Martin—
That’s a cool idea. I like the thumbs-up/thumbs-down/thumbs-“meh” idea as a simple “scoring” mechanism to judge each individual architecture because I want people to get a kind of “final tally” of how well the architecture held up—I’d worry that “investing” might go more towards the “cool” ideas than the “yeah, you really addressed the problem” ideas, but I can see the value in this approach, too.
Mario--
Often, I leave things out of the Kata descriptions because I want to teach the teams the lesson that they need to go dig those requirements out—that architecture is sometimes about trying to figure out how to get to the things that the users don’t think to mention. That’s why all the Katas don’t have mention of budget or deadline, either, both of which should be almost the absolute FIRST question the teams should ask. (You’d be surprised how many times they never actually do get around to asking that question.)
The best lessons are sometimes those that are learned “the hard way”, where they realize (ruefully) that a significant portion of their architecture addresses a point the business never wanted, and/or failed to address a point that the business REALLY REALLY REALLY wanted.

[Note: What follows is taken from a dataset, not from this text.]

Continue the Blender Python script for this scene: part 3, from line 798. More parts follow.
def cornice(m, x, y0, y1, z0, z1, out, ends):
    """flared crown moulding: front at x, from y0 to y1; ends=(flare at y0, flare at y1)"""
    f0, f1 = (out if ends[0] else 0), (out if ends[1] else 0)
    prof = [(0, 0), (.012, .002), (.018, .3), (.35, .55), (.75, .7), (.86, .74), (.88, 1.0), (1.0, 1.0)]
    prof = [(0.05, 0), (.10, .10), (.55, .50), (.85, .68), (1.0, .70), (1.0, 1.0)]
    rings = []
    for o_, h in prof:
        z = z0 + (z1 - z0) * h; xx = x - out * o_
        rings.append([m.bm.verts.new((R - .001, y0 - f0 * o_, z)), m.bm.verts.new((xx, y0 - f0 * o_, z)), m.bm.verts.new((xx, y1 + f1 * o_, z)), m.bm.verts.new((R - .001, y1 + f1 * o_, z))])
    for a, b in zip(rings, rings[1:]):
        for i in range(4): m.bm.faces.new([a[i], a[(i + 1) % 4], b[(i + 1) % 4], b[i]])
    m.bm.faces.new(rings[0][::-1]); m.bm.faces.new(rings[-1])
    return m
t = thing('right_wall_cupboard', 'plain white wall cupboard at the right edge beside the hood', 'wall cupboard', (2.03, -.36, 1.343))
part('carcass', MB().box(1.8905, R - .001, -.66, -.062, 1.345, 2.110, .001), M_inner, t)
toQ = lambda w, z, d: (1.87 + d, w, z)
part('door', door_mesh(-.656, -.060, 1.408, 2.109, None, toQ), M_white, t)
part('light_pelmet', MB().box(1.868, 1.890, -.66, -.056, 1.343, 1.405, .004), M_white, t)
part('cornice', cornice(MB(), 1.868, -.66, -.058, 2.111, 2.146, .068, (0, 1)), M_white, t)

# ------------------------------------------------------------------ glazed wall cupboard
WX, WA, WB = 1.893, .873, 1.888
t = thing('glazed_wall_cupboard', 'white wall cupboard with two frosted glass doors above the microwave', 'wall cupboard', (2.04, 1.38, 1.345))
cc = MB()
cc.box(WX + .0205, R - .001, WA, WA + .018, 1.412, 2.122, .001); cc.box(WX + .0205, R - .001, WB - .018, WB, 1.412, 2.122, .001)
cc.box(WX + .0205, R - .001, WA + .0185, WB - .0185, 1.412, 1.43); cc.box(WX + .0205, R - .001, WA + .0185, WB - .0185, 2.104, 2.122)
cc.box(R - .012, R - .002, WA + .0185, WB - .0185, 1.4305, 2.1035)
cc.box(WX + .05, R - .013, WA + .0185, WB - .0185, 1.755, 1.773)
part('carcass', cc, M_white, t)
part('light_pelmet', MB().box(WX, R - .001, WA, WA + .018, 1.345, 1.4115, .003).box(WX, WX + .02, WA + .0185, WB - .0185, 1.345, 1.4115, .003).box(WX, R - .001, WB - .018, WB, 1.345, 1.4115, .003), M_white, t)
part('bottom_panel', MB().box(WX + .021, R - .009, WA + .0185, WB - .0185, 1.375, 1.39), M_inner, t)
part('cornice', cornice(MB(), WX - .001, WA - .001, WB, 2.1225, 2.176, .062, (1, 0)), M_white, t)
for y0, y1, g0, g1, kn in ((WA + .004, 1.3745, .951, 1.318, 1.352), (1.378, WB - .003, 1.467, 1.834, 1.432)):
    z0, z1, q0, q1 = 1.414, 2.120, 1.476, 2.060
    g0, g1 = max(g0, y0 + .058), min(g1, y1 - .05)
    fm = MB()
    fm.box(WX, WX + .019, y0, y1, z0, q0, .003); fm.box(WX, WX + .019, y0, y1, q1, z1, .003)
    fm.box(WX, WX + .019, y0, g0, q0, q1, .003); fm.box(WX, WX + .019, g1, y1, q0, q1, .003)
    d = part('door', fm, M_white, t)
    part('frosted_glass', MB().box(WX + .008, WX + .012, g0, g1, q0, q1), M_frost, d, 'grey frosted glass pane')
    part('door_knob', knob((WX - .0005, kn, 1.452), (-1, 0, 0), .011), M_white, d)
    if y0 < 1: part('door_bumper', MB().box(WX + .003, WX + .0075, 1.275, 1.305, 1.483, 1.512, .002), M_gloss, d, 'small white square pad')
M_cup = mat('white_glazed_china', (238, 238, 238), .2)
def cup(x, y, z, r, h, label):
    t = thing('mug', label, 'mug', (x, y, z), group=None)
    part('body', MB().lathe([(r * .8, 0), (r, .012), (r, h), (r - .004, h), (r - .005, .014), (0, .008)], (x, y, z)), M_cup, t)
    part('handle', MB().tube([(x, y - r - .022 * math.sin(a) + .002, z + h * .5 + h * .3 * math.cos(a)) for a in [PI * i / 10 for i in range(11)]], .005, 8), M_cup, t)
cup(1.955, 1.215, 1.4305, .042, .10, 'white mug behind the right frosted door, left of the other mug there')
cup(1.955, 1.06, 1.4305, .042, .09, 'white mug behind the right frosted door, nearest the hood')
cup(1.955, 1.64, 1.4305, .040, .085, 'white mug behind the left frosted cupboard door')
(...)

While I’ve done the “split iterations” thing as part of multi-day workshops, I generally only do that for groups where it’s more of a mentoring relationship than at a conference. I’ve got plans in place for doing a week-long “Architectural Class”, where we spend half the day talking about some principle of architecture, then break into teams and do a round of Katas, but have never had the chance (or the client) to execute on it.